Though written by a native of our island we may omit the Latin book of Gildas, of about 516-570, for he was a Briton of the Romanized sort, who fled to Brittany. His book, where it does not contain mere lamentations, gives a kind of history, very vague, of events in the country, and of the sins and crimes of the British princes down to about 550. Such as the information was, Bede, the great early Anglo-Saxon historian, used it, as did the author of "The History of the Britons" attributed to Nennius (say 800), who, like Gildas, mentions the battle of Badon hill, but, unlike Gildas, brings in King Arthur. As we shall see later, Bede does not mention Arthur.
Leaving these vague British writers in Latin, we come to Bede.
When we think of the time in which Bede, the greatest of our early scholars, lived and worked, it seems amazing that he had such a wide knowledge of books and so comparatively clear an idea of the way in which history should be written. Born in 673 (died 735), he was in his thirteenth year when his king, Egfrid of Northumbria, was killed by the Piets (practically Gaelic-speaking Highlanders), in the great battle of Nectan's mere (685), in Angus beyond the Tay, for so far into what is now Scotland had English Northumbria pushed her conquests. Great part of these was lost, and in the eighth century, there came an age of anarchy and civil war, as fierce as the contests of the old times of heathendom. To us the Anglo-Saxons of these ages seem barbarous enough, but Bede speaks of the Piets of Scotland as "barbarians". He constantly deplores the greed and ignorance of the clergy, in terms much like those used by the Protestants before the Reformation. In an ignorant age Bede wrote unceasingly and copiously about such natural science as was within his reach, especially using that popular and fanciful book of Pliny, mere fairy-tales of natural (or unnatural) history. He wrote much and usefully on chronology in relation to history; and on theology, of course, he wrote abundantly. Most important is his "Church History of the Race of Angles," without which we should know little indeed concerning the Anglo-Saxon invasions of Britain, and the development of events both in England and Scotland. His tale of the reception of Christianity by Edwin is very commonly quoted: it is of much literary interest, and proves that the sense of the mystery and melancholy of the world, so often expressed in Anglo-Saxon poetry, weighed heavily on men who were not poets.

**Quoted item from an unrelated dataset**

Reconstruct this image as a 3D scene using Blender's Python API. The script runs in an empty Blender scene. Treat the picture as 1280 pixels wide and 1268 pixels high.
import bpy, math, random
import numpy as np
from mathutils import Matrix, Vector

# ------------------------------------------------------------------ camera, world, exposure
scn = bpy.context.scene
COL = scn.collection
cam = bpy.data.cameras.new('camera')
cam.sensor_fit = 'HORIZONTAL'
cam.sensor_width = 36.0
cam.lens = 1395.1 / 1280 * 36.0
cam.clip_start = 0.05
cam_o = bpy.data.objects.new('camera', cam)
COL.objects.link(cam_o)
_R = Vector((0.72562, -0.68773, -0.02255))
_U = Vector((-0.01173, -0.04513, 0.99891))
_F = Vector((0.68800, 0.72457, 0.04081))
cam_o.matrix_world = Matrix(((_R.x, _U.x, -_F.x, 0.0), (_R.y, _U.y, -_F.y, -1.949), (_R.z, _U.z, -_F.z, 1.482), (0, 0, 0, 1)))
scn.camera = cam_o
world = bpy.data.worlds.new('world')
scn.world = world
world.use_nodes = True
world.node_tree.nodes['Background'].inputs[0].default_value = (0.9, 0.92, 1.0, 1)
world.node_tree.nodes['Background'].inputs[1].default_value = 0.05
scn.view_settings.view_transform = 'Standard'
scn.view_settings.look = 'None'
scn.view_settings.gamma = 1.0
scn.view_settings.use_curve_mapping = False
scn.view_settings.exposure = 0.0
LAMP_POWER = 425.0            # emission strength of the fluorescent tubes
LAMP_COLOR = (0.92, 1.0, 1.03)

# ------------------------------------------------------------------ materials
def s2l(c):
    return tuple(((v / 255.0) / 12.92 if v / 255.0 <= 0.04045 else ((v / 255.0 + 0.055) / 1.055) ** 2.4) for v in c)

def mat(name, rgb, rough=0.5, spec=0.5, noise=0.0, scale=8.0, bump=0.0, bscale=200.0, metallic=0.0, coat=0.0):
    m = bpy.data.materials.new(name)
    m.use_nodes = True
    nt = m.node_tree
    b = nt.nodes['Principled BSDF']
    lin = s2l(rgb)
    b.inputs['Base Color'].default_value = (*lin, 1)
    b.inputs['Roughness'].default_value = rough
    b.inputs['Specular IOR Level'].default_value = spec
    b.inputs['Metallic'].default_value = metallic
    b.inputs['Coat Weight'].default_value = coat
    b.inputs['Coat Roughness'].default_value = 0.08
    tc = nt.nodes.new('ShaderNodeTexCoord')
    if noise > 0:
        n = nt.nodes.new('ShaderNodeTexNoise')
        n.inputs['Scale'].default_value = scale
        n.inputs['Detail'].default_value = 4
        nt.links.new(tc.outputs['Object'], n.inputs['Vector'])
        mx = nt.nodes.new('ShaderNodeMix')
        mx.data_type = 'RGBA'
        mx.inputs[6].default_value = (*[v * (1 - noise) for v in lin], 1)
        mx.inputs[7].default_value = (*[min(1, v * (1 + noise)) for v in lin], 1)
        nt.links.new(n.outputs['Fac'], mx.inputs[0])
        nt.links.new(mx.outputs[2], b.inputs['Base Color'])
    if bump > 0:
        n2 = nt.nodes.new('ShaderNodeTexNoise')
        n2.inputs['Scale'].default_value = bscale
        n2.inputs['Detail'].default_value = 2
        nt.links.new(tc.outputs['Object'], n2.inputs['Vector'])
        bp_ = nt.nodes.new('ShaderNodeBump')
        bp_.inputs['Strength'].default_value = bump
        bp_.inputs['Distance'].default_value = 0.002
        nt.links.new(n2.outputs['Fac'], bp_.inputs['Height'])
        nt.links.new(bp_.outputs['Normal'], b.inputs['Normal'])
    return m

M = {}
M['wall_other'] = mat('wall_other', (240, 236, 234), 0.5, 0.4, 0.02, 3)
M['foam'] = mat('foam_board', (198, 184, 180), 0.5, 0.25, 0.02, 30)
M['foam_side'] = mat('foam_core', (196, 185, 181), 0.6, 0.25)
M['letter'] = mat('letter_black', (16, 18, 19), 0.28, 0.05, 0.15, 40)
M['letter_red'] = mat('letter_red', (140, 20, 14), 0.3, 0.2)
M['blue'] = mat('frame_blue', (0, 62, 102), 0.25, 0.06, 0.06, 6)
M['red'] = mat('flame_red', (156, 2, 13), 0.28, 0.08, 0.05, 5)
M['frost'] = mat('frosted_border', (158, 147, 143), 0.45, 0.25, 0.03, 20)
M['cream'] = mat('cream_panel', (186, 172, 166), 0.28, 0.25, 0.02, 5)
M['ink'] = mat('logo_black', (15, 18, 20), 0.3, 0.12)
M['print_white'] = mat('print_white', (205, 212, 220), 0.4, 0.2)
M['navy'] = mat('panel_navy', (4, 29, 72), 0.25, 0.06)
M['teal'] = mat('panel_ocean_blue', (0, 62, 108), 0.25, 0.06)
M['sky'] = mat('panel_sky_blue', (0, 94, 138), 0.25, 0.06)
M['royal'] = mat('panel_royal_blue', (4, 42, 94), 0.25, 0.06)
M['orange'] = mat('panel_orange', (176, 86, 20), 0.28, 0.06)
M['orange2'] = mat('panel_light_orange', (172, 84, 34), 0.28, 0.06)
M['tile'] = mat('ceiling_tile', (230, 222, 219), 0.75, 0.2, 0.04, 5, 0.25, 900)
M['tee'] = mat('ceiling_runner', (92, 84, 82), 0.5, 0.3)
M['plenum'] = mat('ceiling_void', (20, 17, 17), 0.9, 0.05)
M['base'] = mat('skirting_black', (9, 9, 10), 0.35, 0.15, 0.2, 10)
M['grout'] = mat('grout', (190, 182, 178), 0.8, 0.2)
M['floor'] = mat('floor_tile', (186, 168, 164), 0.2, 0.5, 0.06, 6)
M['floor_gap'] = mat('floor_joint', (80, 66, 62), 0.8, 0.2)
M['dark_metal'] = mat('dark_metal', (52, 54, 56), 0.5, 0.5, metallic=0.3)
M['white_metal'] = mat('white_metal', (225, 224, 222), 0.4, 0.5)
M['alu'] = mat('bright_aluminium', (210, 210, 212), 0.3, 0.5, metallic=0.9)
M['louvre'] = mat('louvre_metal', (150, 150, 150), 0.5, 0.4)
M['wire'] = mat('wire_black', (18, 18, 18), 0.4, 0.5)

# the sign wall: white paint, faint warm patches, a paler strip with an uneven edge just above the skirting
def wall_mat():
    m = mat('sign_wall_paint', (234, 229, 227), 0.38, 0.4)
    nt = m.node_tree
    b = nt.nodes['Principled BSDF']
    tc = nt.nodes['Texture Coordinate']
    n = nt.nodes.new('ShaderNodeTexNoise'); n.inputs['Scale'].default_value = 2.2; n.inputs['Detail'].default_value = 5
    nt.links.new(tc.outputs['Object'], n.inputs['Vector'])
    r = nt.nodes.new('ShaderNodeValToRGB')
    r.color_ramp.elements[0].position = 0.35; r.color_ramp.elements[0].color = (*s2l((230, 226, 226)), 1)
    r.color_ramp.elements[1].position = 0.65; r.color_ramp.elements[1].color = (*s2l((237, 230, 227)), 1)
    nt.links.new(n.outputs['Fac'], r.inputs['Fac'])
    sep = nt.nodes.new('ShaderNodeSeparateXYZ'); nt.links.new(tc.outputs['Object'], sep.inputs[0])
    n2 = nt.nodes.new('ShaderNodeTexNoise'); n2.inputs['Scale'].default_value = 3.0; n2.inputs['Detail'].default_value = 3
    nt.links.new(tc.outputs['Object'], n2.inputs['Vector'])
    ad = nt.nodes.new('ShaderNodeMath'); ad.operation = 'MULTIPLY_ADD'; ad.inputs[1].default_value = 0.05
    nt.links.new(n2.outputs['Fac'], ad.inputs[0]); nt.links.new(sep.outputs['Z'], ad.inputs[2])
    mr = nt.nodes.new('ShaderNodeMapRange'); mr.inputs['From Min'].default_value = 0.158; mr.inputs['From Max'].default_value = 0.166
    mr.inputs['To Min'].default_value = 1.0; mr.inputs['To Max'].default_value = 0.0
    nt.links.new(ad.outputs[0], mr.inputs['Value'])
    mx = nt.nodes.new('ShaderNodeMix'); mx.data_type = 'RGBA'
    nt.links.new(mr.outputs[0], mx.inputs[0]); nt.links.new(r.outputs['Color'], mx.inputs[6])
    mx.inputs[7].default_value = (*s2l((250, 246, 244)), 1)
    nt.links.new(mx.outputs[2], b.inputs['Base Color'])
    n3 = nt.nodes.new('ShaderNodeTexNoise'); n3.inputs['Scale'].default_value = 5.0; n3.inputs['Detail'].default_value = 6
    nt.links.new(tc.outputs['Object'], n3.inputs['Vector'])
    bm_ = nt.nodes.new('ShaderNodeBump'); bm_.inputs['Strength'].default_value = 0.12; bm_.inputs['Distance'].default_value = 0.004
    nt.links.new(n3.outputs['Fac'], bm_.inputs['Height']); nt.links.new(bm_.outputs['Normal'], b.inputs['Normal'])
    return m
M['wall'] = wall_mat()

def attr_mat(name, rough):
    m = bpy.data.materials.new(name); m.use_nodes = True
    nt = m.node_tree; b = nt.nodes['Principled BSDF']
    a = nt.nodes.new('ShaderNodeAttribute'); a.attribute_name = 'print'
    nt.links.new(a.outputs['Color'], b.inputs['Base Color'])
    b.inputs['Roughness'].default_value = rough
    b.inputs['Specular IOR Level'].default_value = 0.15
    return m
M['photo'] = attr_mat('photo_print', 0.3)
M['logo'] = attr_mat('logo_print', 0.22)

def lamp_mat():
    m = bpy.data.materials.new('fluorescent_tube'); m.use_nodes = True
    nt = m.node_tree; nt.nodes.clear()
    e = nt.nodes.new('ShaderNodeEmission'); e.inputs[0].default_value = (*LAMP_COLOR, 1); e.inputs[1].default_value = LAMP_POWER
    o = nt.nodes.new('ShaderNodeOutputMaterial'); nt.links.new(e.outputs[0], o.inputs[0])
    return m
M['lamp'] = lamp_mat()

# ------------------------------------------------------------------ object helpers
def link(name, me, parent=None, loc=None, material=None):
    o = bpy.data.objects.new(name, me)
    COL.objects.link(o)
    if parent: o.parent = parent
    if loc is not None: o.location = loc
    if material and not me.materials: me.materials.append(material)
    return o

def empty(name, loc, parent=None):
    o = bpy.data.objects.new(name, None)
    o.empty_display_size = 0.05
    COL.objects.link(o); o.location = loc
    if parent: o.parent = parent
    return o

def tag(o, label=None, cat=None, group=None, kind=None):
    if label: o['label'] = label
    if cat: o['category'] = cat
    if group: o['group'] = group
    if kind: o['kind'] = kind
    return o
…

A council or Witanagemot was held to consider the Christian doctrines preached by Paulinus. One noble, Coifi, said, in jest or earnest, that the heathen religion was useless, "for no man among your people does more to please our gods than I, but many are more favoured by you and by fortune". Coifi, therefore, voted that Christianity deserved consideration. But another noble, agreeing so far, added, "Human life, oh King,... seems to me to resemble the flight of a sparrow, which flits into your warm hall at a feast in winter weather. The bird flies into the bright hall by one door, and out by another, and after a moment of quiet, slips from the wintry darkness into the wintry darkness again. Such is the life of man, that is for a moment, but what went before, and what comes after, as yet we know not." The practical Coifi then proposed to destroy the old temples of the old gods; rode off, and threw his spear into a shrine.
Coifi's idea was merely to "change the luck," and to enjoy the pleasures of destruction; he was of a common type of reformers; while the other speaker desired intellectual satisfaction, and the understanding of the mystery of existence.
Latin and even Greek learning, we have seen, found footing in southern England with the arrival of Archbishop Theodore and Abbot Hadrian at Canterbury in 669. Latin had never been quite extinct. A non-English writer in Latin, in Scotland, is Adamnan (died 704), author of a Life of the Irish St. Columba, who brought Christianity to the Picts of Scotland, while later from his little holy Isle of Iona missionaries reached Northumbria. Adamnan's book may be read with more pleasure than any other of the time; it is so rich in pictures of Highland life and sport on sea and land, and in tales of magic and the second sight. This was one of the works used by Bede in writing his "History".